[Scenes as source code]
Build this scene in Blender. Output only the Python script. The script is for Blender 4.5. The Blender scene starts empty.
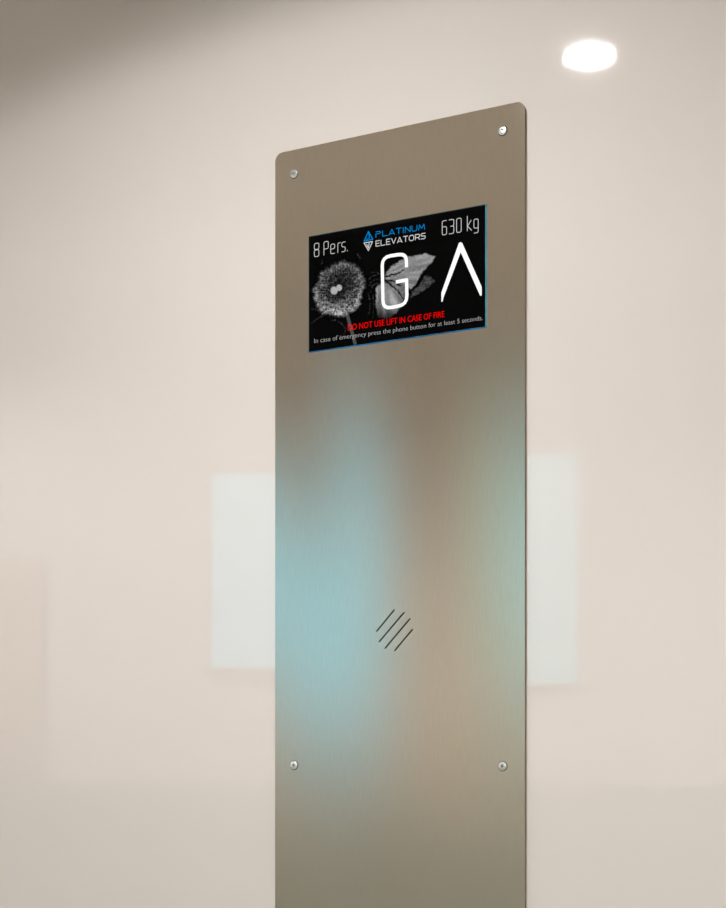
import bpy, bmesh, math, random
import numpy as np
from mathutils import Vector

random.seed(4)
rng = np.random.RandomState(7)
C = bpy.context.scene.collection

# ------------------------------------------------------------------ geometry of the view
F = 1600.0; CX = 363.0; HY = 766.0
CAM = Vector((0.0, -1.228, 1.55))
YAW = math.radians(28.5)
SY, CY = math.sin(YAW), math.cos(YAW)

def W(px, py, off=0.0):
    """point of the wall face (or of a sheet standing off it) that the measured photo point belongs to"""
    a = (px - CX) / F
    dx, dy = a * CY - SY, a * SY + CY
    t = (-off - CAM.y) / dy
    return Vector((t * dx, -off, CAM.z + t * (HY - py) / F))

# ------------------------------------------------------------------ materials
def mat(name, color, rough=0.5, metal=0.0, **kw):
    m = bpy.data.materials.new(name); m.use_nodes = True
    b = m.node_tree.nodes['Principled BSDF']
    b.inputs['Base Color'].default_value = (*color, 1)
    b.inputs['Roughness'].default_value = rough
    b.inputs['Metallic'].default_value = metal
    for k, v in kw.items():
        b.inputs[k.replace('_', ' ')].default_value = v
    return m

def noise_mix(m, c1, c2, scale, vec_scale=(1, 1, 1), detail=3, sock='Base Color', lo=0.35, hi=0.65):
    nt = m.node_tree; b = nt.nodes['Principled BSDF']
    tc = nt.nodes.new('ShaderNodeTexCoord'); mp = nt.nodes.new('ShaderNodeMapping')
    mp.inputs['Scale'].default_value = vec_scale
    nz = nt.nodes.new('ShaderNodeTexNoise'); nz.inputs['Scale'].default_value = scale
    nz.inputs['Detail'].default_value = detail
    cr = nt.nodes.new('ShaderNodeValToRGB')
    cr.color_ramp.elements[0].position = lo; cr.color_ramp.elements[1].position = hi
    cr.color_ramp.elements[0].color = (*c1, 1); cr.color_ramp.elements[1].color = (*c2, 1)
    L = nt.links
    L.new(tc.outputs['Object'], mp.inputs['Vector']); L.new(mp.outputs[0], nz.inputs['Vector'])
    L.new(nz.outputs['Fac'], cr.inputs['Fac']); L.new(cr.outputs['Color'], b.inputs[sock])
    return nz, cr

def emis(name, color, strength=1.0, rough=0.25, spec=0.0):
    m = mat(name, (0, 0, 0), rough)
    b = m.node_tree.nodes['Principled BSDF']
    b.inputs['Emission Color'].default_value = (*color, 1)
    b.inputs['Emission Strength'].default_value = strength
    b.inputs['Specular IOR Level'].default_value = spec
    return m

M = {}
M['laminate'] = mat('glossy_beige_laminate', (.70, .61, .535), 0.6)
b = M['laminate'].node_tree.nodes['Principled BSDF']
b.inputs['Specular IOR Level'].default_value = 0.0
b.inputs['Coat Weight'].default_value = 1.0
b.inputs['Coat IOR'].default_value = 2.25
b.inputs['Coat Roughness'].default_value = 0.025
noise_mix(M['laminate'], (.662, .628, .60), (.678, .642, .613), 2.2)
M['paint'] = mat('warm_wall_paint', (.66, .58, .50), 0.85)
noise_mix(M['paint'], (.64, .595, .535), (.68, .635, .57), 3)
M['ceiling'] = mat('ceiling_paint', (.55, .48, .41), 0.8)
noise_mix(M['ceiling'], (.74, .695, .635), (.78, .735, .67), 4)
M['floor'] = mat('floor_vinyl', (.42, .37, .32), 0.5)
noise_mix(M['floor'], (.36, .32, .27), (.48, .42, .36), 30)
M['frame'] = mat('window_frame_metal', (.55, .53, .50), 0.4, 0.6)
M['dado'] = mat('grey_green_dado_paint', (.31, .31, .265), 0.7)
noise_mix(M['dado'], (.28, .30, .27), (.32, .34, .31), 3)
M['tan'] = mat('tan_cork', (.48, .37, .27), 0.9)
noise_mix(M['tan'], (.46, .37, .28), (.54, .44, .34), 60)
M['window_a'] = emis('daylight_glass_cool', (.44, .90, 1.10), 1.0, 0.1)
M['window_b'] = emis('daylight_glass_pale', (.56, .70, .63), 1.0, 0.1)
M['window_c'] = emis('daylight_glass_clear', (.44, .88, .98), 1.0, 0.1)
M['lamp'] = emis('lamp_diffuser', (1.0, .974, .962), 1150.0)
M['trim'] = mat('lamp_trim_white', (.8, .78, .75), 0.4)

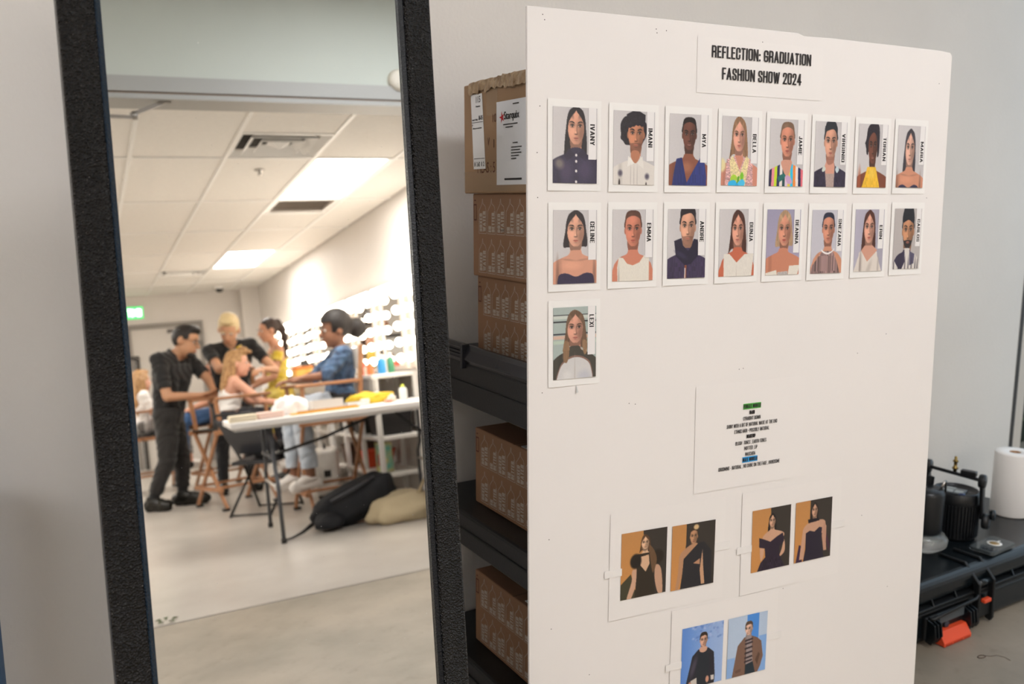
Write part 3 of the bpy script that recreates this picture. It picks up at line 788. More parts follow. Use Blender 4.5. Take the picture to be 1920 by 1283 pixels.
# ---- small painter for the printed photographs
class Paint:
    def __init__(self, W, H, nx, ny, bg, ss=2):
        self.nx, self.ny, self.ss = nx, ny, ss
        x = (np.arange((nx + 1) * ss) + 0.5) / ((nx + 1) * ss) * W
        y = (np.arange((ny + 1) * ss) + 0.5) / ((ny + 1) * ss) * H
        self.X, self.Y = np.meshgrid(x, y)
        self.img = np.ones((*self.X.shape, 3)) * np.array(self.c(bg))
        self.clip = None
    @staticmethod
    def c(h):
        if not isinstance(h, str): return h
        h = h.lstrip('#'); return [int(h[i:i + 2], 16) / 255 for i in (0, 2, 4)]
    def put(self, mask, col, a=1.0):
        m = (mask * a)[..., None]
        if self.clip is not None: m = m * self.clip[..., None]
        self.img = self.img * (1 - m) + m * np.array(self.c(col))
        return mask
    def mul(self, mask, k):
        if self.clip is not None: mask = mask * self.clip
        self.img = self.img * (1 + mask[..., None] * (np.array(k) - 1))
    def mell(self, cx, cy, rx, ry, soft=0.06, rot=0.0):
        dx, dy = self.X - cx, self.Y - cy
        if rot: dx, dy = dx * math.cos(rot) + dy * math.sin(rot), -dx * math.sin(rot) + dy * math.cos(rot)
        d = np.sqrt((dx / rx) ** 2 + (dy / ry) ** 2)
        return np.clip((1 - d) / soft + 0.5, 0, 1)
    def mpoly(self, pts, sp=True):
        P = np.array(pts, float)
        if sp:
            out = []; n = len(P)
            for i in range(n):
                p0, p1, p2, p3 = P[i - 1], P[i], P[(i + 1) % n], P[(i + 2) % n]
                for t in (0, .25, .5, .75):
                    out.append(0.5 * ((2 * p1) + (-p0 + p2) * t + (2 * p0 - 5 * p1 + 4 * p2 - p3) * t * t + (-p0 + 3 * p1 - 3 * p2 + p3) * t ** 3))
            P = np.array(out)
        ins = np.zeros(self.X.shape, bool)
        n = len(P)
        for i in range(n):
            x1, y1 = P[i]; x2, y2 = P[(i + 1) % n]
            if y1 == y2: continue
            c = ((y1 > self.Y) != (y2 > self.Y)) & (self.X < (x2 - x1) * (self.Y - y1) / (y2 - y1) + x1)
            ins ^= c
        return ins.astype(float)
    def ell(self, cx, cy, rx, ry, col, soft=0.06, a=1.0, rot=0.0): return self.put(self.mell(cx, cy, rx, ry, soft, rot), col, a)
    def poly(self, pts, col, a=1.0, sp=True): return self.put(self.mpoly(pts, sp), col, a)
    def noise(self, amp, mask=None, sx=1, sy=1):
        n = np.random.randn(self.X.shape[0] // sy + 1, self.X.shape[1] // sx + 1)
        n = np.kron(n, np.ones((sy, sx)))[:self.X.shape[0], :self.X.shape[1]]
        k = 1 + amp * n
        self.img = self.img * (k[..., None] if mask is None else (1 + (k - 1) * mask)[..., None])
    def verts(self):
        s = self.ss
        a = self.img.reshape(self.ny + 1, s, self.nx + 1, s, 3).mean((1, 3))
        return lin(np.clip(a, 0, 1))

def shade(c, k):
    c = Paint.c(c); return [min(1, v * k) for v in c]

def figure_head(P, cx, ey, ch, fw, skin, hair, style, lip=None, beard=None, light=-1, turn=0.0):
    """head of a printed portrait: hair behind, neck, face with features, hair in front"""
    H = ch - ey                      # eyes to chin
    top = ey - H * 1.02              # crown
    neckw = fw * 0.62
    dark = shade(skin, 0.62)
    hd, hl = shade(hair, 0.62), shade(hair, 1.35)
    if style == 'long':
        m = P.poly([(cx, top - .02), (cx + fw * .85, top + H * .35), (cx + fw * 1.2, ey + H * .3), (cx + fw * 1.28, ch + H * .35), (cx + fw * 1.05, ch + H * .75), (cx - fw * 1.2, ch + H * .75), (cx - fw * 1.38, ch + H * .3), (cx - fw * 1.2, ey + H * .2), (cx - fw * .85, top + H * .35)], hair)
        P.noise(0.10, m, 1, 40)
    elif style == 'wavy':
        m = P.poly([(cx - .02, top - .03), (cx + fw * .95, top + H * .3), (cx + fw * 1.3, ey + H * .3), (cx + fw * 1.45, ch + H * .1), (cx + fw * 1.35, ch + H * .55), (cx + fw * .7, ch + H * .3), (cx - fw * .9, ch + H * .2), (cx - fw * 1.5, ch + H * .52), (cx - fw * 1.4, ch + H * .1), (cx - fw * 1.15, ey + H * .2), (cx - fw * .9, top + H * .3)], hair)
        P.noise(0.13, m, 2, 24)
    elif style == 'bob':
        m = P.poly([(cx, top - .015), (cx + fw * .85, top + H * .3), (cx + fw * 1.22, ey + H * .2), (cx + fw * 1.32, ch - H * .05), (cx + fw * .8, ch + H * .02), (cx - fw * .8, ch + H * .05), (cx - fw * 1.4, ch), (cx - fw * 1.2, ey + H * .2), (cx - fw * .85, top + H * .3)], hair)
        P.noise(0.10, m, 1, 30)
    elif style in ('afro', 'curl'):
        n = 26; R = 1.75 if style == 'afro' else 1.55
        pts = []
        for i in range(n):
            an = 2 * math.pi * i / n
            rr = fw * R * (1 + 0.07 * random.uniform(-1, 1))
            pts.append((cx + (-0.06 if style == 'afro' else -.03) + rr * math.cos(an), ey - H * .12 + rr * 0.98 * math.sin(an)))
        m = P.poly(pts, hair); P.noise(0.22, m, 3, 3)
    # neck
    m = P.poly([(cx - neckw, ey + H * .5), (cx + neckw, ey + H * .5), (cx + neckw * 1.02, ch + H * .3), (cx + neckw * 1.5, ch + H * .62), (cx - neckw * 1.5, ch + H * .62), (cx - neckw * 1.02, ch + H * .3)], skin)
    P.poly([(cx - neckw * 1.02, ey + H * .6), (cx + neckw * 1.02, ey + H * .6), (cx + neckw * 1.0, ch + H * .10), (cx - light * neckw * .1, ch + H * .34), (cx - neckw * 1.0, ch + H * .18)], dark, .85)
    P.put(P.mell(cx, ch + H * .5, fw * .08, H * .12, 1.), dark, .4)
    # ears
    for s in (-1, 1):
        P.ell(cx + s * fw * 1.0, ey + H * .12, fw * .13, H * .2, shade(skin, .86), .3)
    if style in ('short', 'quiff', 'buzz', 'cap', 'pulled'):
        hh = {'short': .10, 'quiff': .26, 'buzz': .0, 'cap': .30, 'pulled': .0}[style]
        m = P.poly([(cx - fw * 1.0, ey - H * .02), (cx - fw * 1.04, ey - H * .5), (cx - fw * .78, top + H * .08 - hh * H), (cx, top - H * .03 - hh * H), (cx + fw * .78, top + H * .08 - hh * H * .8), (cx + fw * 1.04, ey - H * .5), (cx + fw * 1.0, ey - H * .02)], hair)
        P.noise(0.10, m, 2, 6)
    # face
    face = [(cx - fw * .96, ey - H * .25), (cx - fw * .72, top + H * .26), (cx, top + H * .14), (cx + fw * .72, top + H * .26), (cx + fw * .96, ey - H * .25), (cx + fw * .97, ey + H * .2), (cx + fw * .78, ey + H * .66), (cx + fw * .34, ch - H * .03), (cx, ch), (cx - fw * .34, ch - H * .03), (cx - fw * .78, ey + H * .66), (cx - fw * .97, ey + H * .2)]
    m = P.poly(face, skin)
    old = P.clip; P.clip = m
    P.put(P.mell(cx - light * fw * .9, ey + H * .25, fw * .75, H * 1.2, 1.0), dark, .50)
    P.put(P.mell(cx + light * fw * .45, ey + H * .30, fw * .4, H * .3, 1.2), shade(skin, 1.14), .7)
    P.put(P.mell(cx, top + H * .5, fw * .5, H * .28, 1.2), shade(skin, 1.12), .6)
    P.put(P.mell(cx - light * fw * .62, ey + H * .42, fw * .30, H * .30, .9, -.3 * light), dark, .45)
    t = cx + turn * fw
    for s in (-1, 1):
        ex = t + s * fw * .45
        P.ell(ex, ey - H * .05, fw * .30, H * .13, shade(skin, .62), .9, .8)
        P.ell(ex, ey + H * .012, fw * .20, H * .060, [min(1, .30 + .55 * q) for q in Paint.c(skin)], .4, .9)
        P.ell(ex + fw * .01, ey + H * .005, fw * .105, H * .072, '#1c1210', .4)
        P.ell(ex - fw * .03, ey - H * .012, fw * .03, H * .02, '#e8dfd8', .8, .7)
        P.poly([(ex - fw * .25, ey + H * .0), (ex - fw * .1, ey - H * .075), (ex + fw * .1, ey - H * .080), (ex + fw * .25, ey + H * .0), (ex, ey - H * .045)], '#1e1412', 1.)
        P.put(P.mell(ex, ey + H * .10, fw * .2, H * .03, 1.), shade(skin, .72), .5)
        P.poly([(ex - s * fw * .25, ey - H * .17), (ex - s * fw * .05, ey - H * .235), (ex + s * fw * .20, ey - H * .235), (ex + s * fw * .36, ey - H * .155), (ex + s * fw * .1, ey - H * .185), (ex - s * fw * .22, ey - H * .125)], shade(hair, .7), .95)
    P.poly([(t - fw * .03, ey - H * .08), (t + fw * .05, ey - H * .08), (t + fw * .10, ey + H * .34), (t + fw * .18, ey + H * .42), (t, ey + H * .46), (t - fw * .18, ey + H * .42), (t - fw * .10, ey + H * .34)], shade(skin, 1.07), .55)
    P.poly([(t - light * fw * .03, ey - H * .06), (t - light * fw * .20, ey - H * .02), (t - light * fw * .16, ey + H * .25), (t - light * fw * .26, ey + H * .43), (t - light * fw * .06, ey + H * .40)], dark, .55)
    P.put(P.mell(t, ey + H * .455, fw * .20, H * .035, .6), shade(skin, .42), .85)
    P.put(P.mell(t + light * fw * .04, ey + H * .36, fw * .05, H * .06, 1.), shade(skin, 1.3), .7)
    lc = lip or shade(skin, .72)
    P.poly([(t - fw * .30, ey + H * .67), (t - fw * .1, ey + H * .625), (t, ey + H * .64), (t + fw * .1, ey + H * .625), (t + fw * .30, ey + H * .67), (t + fw * .1, ey + H * .735), (t - fw * .1, ey + H * .735)], lc, .95)
    P.put(P.mell(t, ey + H * .668, fw * .28, H * .012, .6), shade(lc, .5), .8)
    P.put(P.mell(t, ey + H * .79, fw * .2, H * .03, 1.), dark, .45)
    if beard:
        b = P.mpoly([(cx - fw, ey + H * .25), (cx - fw * .75, ey + H * .55), (cx - fw * .4, ey + H * .56), (cx, ey + H * .53), (cx + fw * .4, ey + H * .56), (cx + fw * .75, ey + H * .55), (cx + fw, ey + H * .25), (cx + fw, ch + .05), (cx - fw, ch + .05)])
        b = b * (1 - P.mell(t, ey + H * .67, fw * .30, H * .06, .3))
        P.put(b, beard[0], beard[1])
    P.clip = old
    # hair in front of the forehead
    if style in ('long', 'bob', 'wavy'):
        for s in (-1, 1):
            m = P.poly([(cx, top + H * .02), (cx + s * .012, top + H * .25), (cx + s * fw * .62, ey - H * .42), (cx + s * fw * .93, ey), (cx + s * fw * (.98 if style != 'wavy' or s < 0 else .8), ch - H * .1), (cx + s * fw * 1.18, ch - H * .05), (cx + s * fw * 1.12, ey - H * .2), (cx + s * fw * .75, top + H * .18)], hair)
            P.noise(0.08, m, 1, 30)
        P.put(P.mell(cx - fw * .55, top + H * .42, fw * .16, H * .22, 1., -.5), hl, .35)
        P.put(P.mell(cx + fw * .55, top + H * .42, fw * .16, H * .22, 1., .5), hl, .35)
    elif style == 'afro':
        pts = [(cx - fw * 1.1, ey - H * .1)] + [(cx + fw * 1.1 * q, ey - H * (.34 + .16 * random.random() - .12 * abs(q))) for q in np.linspace(-.85, .85, 9)] + [(cx + fw * 1.1, ey - H * .1), (cx + fw * 1.2, top), (cx, top - H * .3), (cx - fw * 1.2, top)]
        m = P.poly(pts, hair, sp=False); P.noise(.2, m, 3, 3)
    elif style == 'curl':
        m = P.poly([(cx - fw * 1.05, ey + H * .5), (cx - fw * 1.0, ey - H * .2), (cx - fw * .6, ey - H * .55), (cx + fw * .1, ey - H * .72), (cx + fw * .7, ey - H * .5), (cx + fw * .95, ey), (cx + fw * 1.0, ey + H * .6), (cx + fw * 1.4, ey + H * .4), (cx + fw * 1.3, top), (cx, top - H * .2), (cx - fw * 1.3, top + H * .1), (cx - fw * 1.5, ey + H * .3)], hair); P.noise(.15, m, 3, 3)
    elif style in ('short', 'quiff'):
        m = P.poly([(cx - fw * 1.0, ey - H * .15), (cx - fw * .78, ey - H * .50), (cx - fw * .35, ey - H * .60), (cx + fw * .4, ey - H * .66), (cx + fw * .85, ey - H * .45), (cx + fw * 1.0, ey - H * .15), (cx + fw * 1.0, top + H * .2), (cx, top - H * .05), (cx - fw * 1.0, top + H * .2)], hair)
    elif style in ('buzz', 'pulled'):
        m = P.poly([(cx - fw * 1.0, ey - H * .25), (cx - fw * .8, ey - H * .58), (cx, ey - H * .74), (cx + fw * .8, ey - H * .58), (cx + fw * 1.0, ey - H * .25), (cx + fw * .9, top + H * .18), (cx, top), (cx - fw * .9, top + H * .18)], hair)
        P.put(P.mell(cx - fw * .3, top + H * .2, fw * .35, H * .1, 1., -.3), hl, .35)
    elif style == 'cap':
        P.poly([(cx - fw * 1.08, ey - H * .38), (cx - fw * .9, top - H * .02), (cx, top - H * .38), (cx + fw * .85, top - H * .05), (cx + fw * 1.05, ey - H * .35), (cx, ey - H * .52)], shade(hair, .9))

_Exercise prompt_
Reproduce only the lines running from the beginning of the entries above to the line holding "SY, CY = math.sin(YAW), math.cos(YAW)", inclusive. Pictures stay out of the copy.

_Task answer_
Build this scene in Blender. Output only the Python script. The script is for Blender 4.5. The Blender scene starts empty.
import bpy, bmesh, math, random
import numpy as np
from mathutils import Vector

random.seed(4)
rng = np.random.RandomState(7)
C = bpy.context.scene.collection

# ------------------------------------------------------------------ geometry of the view
F = 1600.0; CX = 363.0; HY = 766.0
CAM = Vector((0.0, -1.228, 1.55))
YAW = math.radians(28.5)
SY, CY = math.sin(YAW), math.cos(YAW)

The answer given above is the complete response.